CSSP: best content in a conference I’ve experienced

Despite the efforts of the winter weather and an over-complicated information system owned by American Airlines (which has little real information to offer), I managed to attend part of the Council of Scientific Societies Presidents meeting in DC this weekend. Session for session, there is more substance in this gathering than I’ve experienced at other conferences. Every speaker seems really top-notch and able to deliver deep content in a manner that truly spans disciplinary boundaries. Most enjoyable was Rob Dietz’s overview of the Center for the Study of Steady-State Economy’s work on assessing the real costs and values of our current use of the planet. He made a lot of sense, and made an even stronger impression when he revealed he believed so much in this approach to economic modeling that he had moved his whole family into a sustainable community housing arrangement in Oregon. Untitled 3-1 (dragged)

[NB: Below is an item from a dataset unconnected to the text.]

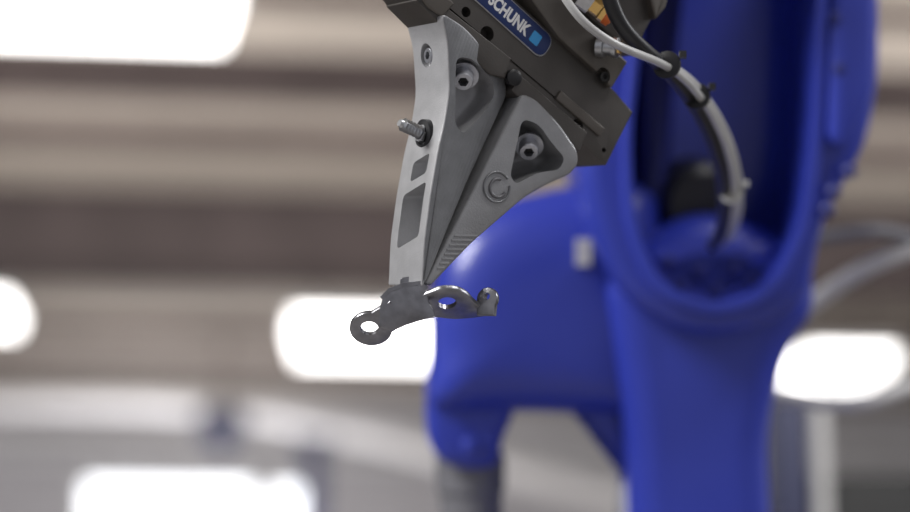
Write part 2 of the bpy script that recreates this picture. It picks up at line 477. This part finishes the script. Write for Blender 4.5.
web = fillet([bz(*p) for p in [(384, 295), (392, 289), (406, 285), (420, 283), (427, 290), (429, 302), (434, 310), (436, 317), (424, 319), (408, 324), (392, 331), (380, 327), (380, 308)]], 4 * mm)
soft_prism('web', web, -0.009, -0.006, 0.0009, M_BRKT, brk)
tab = fillet([bz(*p) for p in [(400, 294), (400, 278), (424, 274), (426, 290)]], 3 * mm)
soft_prism('grip_tab', tab, 0.003, 0.0055, 0.0005, M_BRKT, brk)
strip('bend_flange', [bz(382, 298), bz(390, 290), bz(404, 285), bz(420, 283), bz(427, 289)], 0.0026, M_BRKT, (-0.009, 0.008))
plate('end_lug', Bp(488, 299, 0.001), (0.82, -0.40, 0.30), (0.10, 0.15, 0.97), lug(11.5 * mm, (-0.30, -0.9), 17 * mm, 20 * mm), [(1 * mm, 2 * mm, 3.4 * mm)], 0.0035, M_BRKT)

# ------------------------------------------------------------------ robot arm
RD = 1.75
rob = empty('industrial_robot_arm', CAM + fwd * RD, (PITCH, 0, 0))
def R(a, b, y=0.0): return Vector(((a - 455) * K * (RD + y), (256 - b) * K * (RD + y)))
def RL(p, y=0.0): return [R(a, b, y) for a, b in p]
def R3(a, b, y=0.0): q = R(a, b, y); return Vector((q.x, y, q.y))
outer = [(618, -150), (590, 60), (576, 160), (590, 235), (625, 300), (690, 338), (760, 332), (812, 296), (826, 215), (868, 150), (882, 80), (882, -150)]
inner = [(662, -180), (640, 40), (630, 140), (634, 225), (660, 285), (715, 306), (768, 288), (800, 225), (812, 130), (822, -180)]
H = soft_prism('forearm_casting', fillet(RL(outer, -0.04), 0.03, 8), -0.04, 0.17, 0.018, [M_BLUE], seg=5)
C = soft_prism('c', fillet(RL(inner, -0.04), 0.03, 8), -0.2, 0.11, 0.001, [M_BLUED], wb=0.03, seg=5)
cut(H, [C], 40); H.parent = rob
lipo = fillet(RL([(648, -150), (630, 40), (620, 140), (624, 232), (652, 297), (714, 320), (778, 300), (812, 232), (824, 130), (834, -150)], -0.045), 0.03, 8)
lipi = fillet(RL(inner, -0.045), 0.03, 8)
LPo = soft_prism('opening_lip', lipo, -0.050, -0.03, 0.004, [M_BLUE], seg=4)
cut(LPo, [soft_prism('c', lipi, -0.2, 0.1, 0.001, [M_BLUE])], 40); LPo.parent = rob
lathe('wrist_motor', [(0.03, 0), (0.034, 0.004), (0.034, 0.05), (0.028, 0.056)], R3(690, 195, 0.09), (0.1, -1, -0.2), M_BLACK, rob)
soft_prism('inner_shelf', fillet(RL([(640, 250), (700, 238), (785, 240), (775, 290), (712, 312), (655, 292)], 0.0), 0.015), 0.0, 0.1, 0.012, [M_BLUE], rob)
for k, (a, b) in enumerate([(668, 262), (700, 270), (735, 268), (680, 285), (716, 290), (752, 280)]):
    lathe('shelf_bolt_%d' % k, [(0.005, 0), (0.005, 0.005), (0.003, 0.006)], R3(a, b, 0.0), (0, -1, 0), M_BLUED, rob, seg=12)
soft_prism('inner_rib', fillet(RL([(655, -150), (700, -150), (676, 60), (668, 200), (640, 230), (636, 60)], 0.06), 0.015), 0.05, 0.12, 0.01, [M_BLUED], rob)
soft_prism('side_cover', fillet(RL([(838, -150), (876, -150), (874, 90), (846, 150), (828, 140)], -0.055), 0.012), -0.055, 0.0, 0.006, [M_BLUE], rob)
for k, (a, b) in enumerate([(830, 192), (846, 172), (824, 210), (832, 20), (836, 70)]):
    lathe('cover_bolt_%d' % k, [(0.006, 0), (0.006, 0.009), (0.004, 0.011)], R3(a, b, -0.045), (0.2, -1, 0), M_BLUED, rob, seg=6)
ua = [(598, 270), (612, 350), (626, 430), (630, 560), (632, 760), (778, 760), (774, 560), (768, 430), (786, 352), (816, 312), (812, 250), (700, 200)]
soft_prism('upper_arm', fillet(RL(ua, 0.02), 0.05, 8), 0.0, 0.17, 0.03, [M_BLUE], rob, seg=6)
hd = [(430, 300), (438, 258), (464, 222), (510, 200), (570, 186), (660, 180), (680, 330), (660, 418), (600, 416), (540, 412), (500, 412), (460, 414), (428, 412), (424, 392), (430, 360)]
dome_prism('elbow_housing', fillet(RL(hd, 0.06), 0.03, 8), 0.015, 0.050, 0.20, [M_BLUE], rob)
lg = [(424, 400), (438, 376), (500, 376), (520, 395), (512, 420), (502, 442), (500, 466), (470, 472), (440, 464), (426, 440)]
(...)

Among his many messages, I took away the argument that economic growth is a really inappropriate measure or goal for a nation to live by and that we need to rethink our collective sense of what is good for our societies, measure this appropriately, and then set policy. Of course, much of this also requires behavioral changes that perhaps economists are not best equipped to understand. More interdisciplinary challenges ahead.

Lots of other good stuff at CSSP, including a too-short but important committee discussion on the need (or not, as I argued) for longer moratorium periods for scholarly work in open access publication processes. I understand the realities of professional associations and their publication revenues, but we are entering an age where the ideas and requirements for access will so fundamentally shift scholarly practices that locking material down to protect the market for certain journals will no longer seem viable. It’s fair to say, I was in a minority on this one but the discussion was instructive.

While CSSP is really a closed shop, it is possible to represent your society there without being president. I suspect the small size and selectivity is not independent of the resulting high quality discourse, but what a shame more academic gatherings were no so stimulating.